The problem: Output the data that follows exactly, line for line.

Data provided:
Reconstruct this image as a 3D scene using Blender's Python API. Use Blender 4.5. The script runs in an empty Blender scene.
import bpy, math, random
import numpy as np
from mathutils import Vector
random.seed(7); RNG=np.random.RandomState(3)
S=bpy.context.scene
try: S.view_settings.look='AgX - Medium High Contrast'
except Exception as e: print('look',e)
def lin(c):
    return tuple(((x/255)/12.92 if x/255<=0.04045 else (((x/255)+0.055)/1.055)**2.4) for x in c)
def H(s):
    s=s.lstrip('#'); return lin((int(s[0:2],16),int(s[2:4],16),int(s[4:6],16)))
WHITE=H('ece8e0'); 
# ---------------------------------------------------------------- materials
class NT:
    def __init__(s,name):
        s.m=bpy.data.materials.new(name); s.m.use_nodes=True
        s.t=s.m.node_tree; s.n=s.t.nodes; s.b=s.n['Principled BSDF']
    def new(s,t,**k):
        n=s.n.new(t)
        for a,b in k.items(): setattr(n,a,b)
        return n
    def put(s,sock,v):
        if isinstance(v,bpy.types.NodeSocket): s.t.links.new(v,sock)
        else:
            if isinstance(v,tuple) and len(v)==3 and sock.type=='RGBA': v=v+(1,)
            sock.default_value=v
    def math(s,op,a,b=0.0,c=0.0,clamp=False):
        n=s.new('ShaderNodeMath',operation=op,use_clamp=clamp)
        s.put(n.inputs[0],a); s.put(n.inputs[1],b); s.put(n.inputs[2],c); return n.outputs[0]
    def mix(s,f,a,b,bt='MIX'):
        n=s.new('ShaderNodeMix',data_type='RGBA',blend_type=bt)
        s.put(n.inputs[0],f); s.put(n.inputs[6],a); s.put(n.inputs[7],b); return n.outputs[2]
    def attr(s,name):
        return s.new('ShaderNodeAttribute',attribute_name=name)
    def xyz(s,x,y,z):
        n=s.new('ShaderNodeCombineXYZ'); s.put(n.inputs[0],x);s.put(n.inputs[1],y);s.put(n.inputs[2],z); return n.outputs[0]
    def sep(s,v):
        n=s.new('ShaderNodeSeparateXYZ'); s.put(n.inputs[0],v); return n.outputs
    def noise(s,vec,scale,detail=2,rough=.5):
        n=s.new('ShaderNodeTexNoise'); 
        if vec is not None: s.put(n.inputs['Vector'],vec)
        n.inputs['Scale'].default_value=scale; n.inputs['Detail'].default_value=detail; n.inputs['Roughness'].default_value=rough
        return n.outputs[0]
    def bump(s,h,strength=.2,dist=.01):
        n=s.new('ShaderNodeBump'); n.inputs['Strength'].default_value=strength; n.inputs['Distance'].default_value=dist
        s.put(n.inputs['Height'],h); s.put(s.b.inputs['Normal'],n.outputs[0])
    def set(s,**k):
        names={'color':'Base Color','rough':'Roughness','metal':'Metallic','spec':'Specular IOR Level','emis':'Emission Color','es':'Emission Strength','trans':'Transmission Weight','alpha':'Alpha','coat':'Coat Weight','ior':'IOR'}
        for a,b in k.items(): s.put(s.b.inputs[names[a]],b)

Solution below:
Reconstruct this image as a 3D scene using Blender's Python API. Use Blender 4.5. The script runs in an empty Blender scene.
import bpy, math, random
import numpy as np
from mathutils import Vector
random.seed(7); RNG=np.random.RandomState(3)
S=bpy.context.scene
try: S.view_settings.look='AgX - Medium High Contrast'
except Exception as e: print('look',e)
def lin(c):
    return tuple(((x/255)/12.92 if x/255<=0.04045 else (((x/255)+0.055)/1.055)**2.4) for x in c)
def H(s):
    s=s.lstrip('#'); return lin((int(s[0:2],16),int(s[2:4],16),int(s[4:6],16)))
WHITE=H('ece8e0'); 
# ---------------------------------------------------------------- materials
class NT:
    def __init__(s,name):
        s.m=bpy.data.materials.new(name); s.m.use_nodes=True
        s.t=s.m.node_tree; s.n=s.t.nodes; s.b=s.n['Principled BSDF']
    def new(s,t,**k):
        n=s.n.new(t)
        for a,b in k.items(): setattr(n,a,b)
        return n
    def put(s,sock,v):
        if isinstance(v,bpy.types.NodeSocket): s.t.links.new(v,sock)
        else:
            if isinstance(v,tuple) and len(v)==3 and sock.type=='RGBA': v=v+(1,)
            sock.default_value=v
    def math(s,op,a,b=0.0,c=0.0,clamp=False):
        n=s.new('ShaderNodeMath',operation=op,use_clamp=clamp)
        s.put(n.inputs[0],a); s.put(n.inputs[1],b); s.put(n.inputs[2],c); return n.outputs[0]
    def mix(s,f,a,b,bt='MIX'):
        n=s.new('ShaderNodeMix',data_type='RGBA',blend_type=bt)
        s.put(n.inputs[0],f); s.put(n.inputs[6],a); s.put(n.inputs[7],b); return n.outputs[2]
    def attr(s,name):
        return s.new('ShaderNodeAttribute',attribute_name=name)
    def xyz(s,x,y,z):
        n=s.new('ShaderNodeCombineXYZ'); s.put(n.inputs[0],x);s.put(n.inputs[1],y);s.put(n.inputs[2],z); return n.outputs[0]
    def sep(s,v):
        n=s.new('ShaderNodeSeparateXYZ'); s.put(n.inputs[0],v); return n.outputs
    def noise(s,vec,scale,detail=2,rough=.5):
        n=s.new('ShaderNodeTexNoise'); 
        if vec is not None: s.put(n.inputs['Vector'],vec)
        n.inputs['Scale'].default_value=scale; n.inputs['Detail'].default_value=detail; n.inputs['Roughness'].default_value=rough
        return n.outputs[0]
    def bump(s,h,strength=.2,dist=.01):
        n=s.new('ShaderNodeBump'); n.inputs['Strength'].default_value=strength; n.inputs['Distance'].default_value=dist
        s.put(n.inputs['Height'],h); s.put(s.b.inputs['Normal'],n.outputs[0])
    def set(s,**k):
        names={'color':'Base Color','rough':'Roughness','metal':'Metallic','spec':'Specular IOR Level','emis':'Emission Color','es':'Emission Strength','trans':'Transmission Weight','alpha':'Alpha','coat':'Coat Weight','ior':'IOR'}
        for a,b in k.items(): s.put(s.b.inputs[names[a]],b)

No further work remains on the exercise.